Unlikelyamazonian · 10/08/2009 22:56

I struggled with this very issue BIG-time.

My H (we are not divorced yet) ran away abroad to shag whores just over a year ago and has not been in contact in any meaningful way since. My son was 6 months when he left.

He left me with no money job or income. His family have totally blanked me and have nothing to do with us. His brother died anyway last month so that's one 'uncle' I won't have to explain to ds.

I want NOTHING to do with this family or the surname. I am using my maiden name already and decided early on that I wanted ds to have my maiden name too. I re-registered him at the doctor under my maiden name and they didn't query this at all. My tax credits etc are all in my maiden name now too.

I am going to change ds's name by deed-poll when I have the time...for now I am making sure that he calls himself by my maiden name and that everyone else does too.

I know that I can't ever change his birth-certificate and that it will always be a bloody nuisance having to produce two pieces of paper when he needs to prove his identity for a mortgage etc. But this is a small price to pay for having no association with his nutcase pervert father.

Also, it is actually easier to change yr surname while you are still married! You can be called/known by anything you bloody well like I now know. I have telephoned the passport office and they say that if I post them my marriage certificate, birth certificate and current passport (which is in my married name) and a covering letter saying 'I now wish to be known by my maiden name. Please re-issue my passport in this name..' then they will do so.

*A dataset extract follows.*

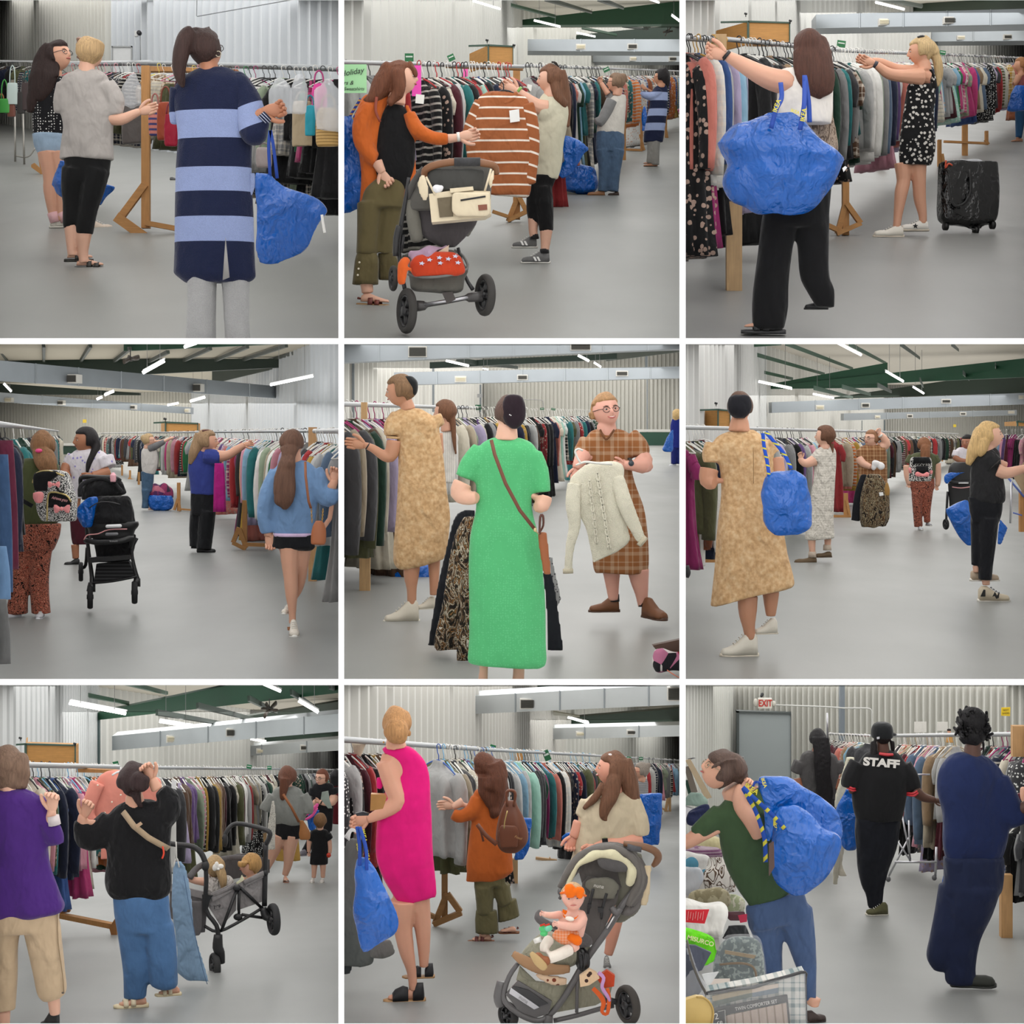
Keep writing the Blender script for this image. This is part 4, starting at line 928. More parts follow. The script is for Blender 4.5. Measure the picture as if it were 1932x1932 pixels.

Bottom line is, why should a fecker of a father pass his sordid stinky name on to my beautiful son? He pretended to be so proud that his son would be the only one to 'continue the family name.' Bollocks. I am raising him, I am loving him and I am doing it totally alone with not an ounce of support or interest. He is going to have MY surname and I don't think a court in the land would disagree with me given what his shagging, stealing, thieving father is up to.

The end.

Also, if I ever marry again - HIGHLY unlikely, I would not take the man's surname.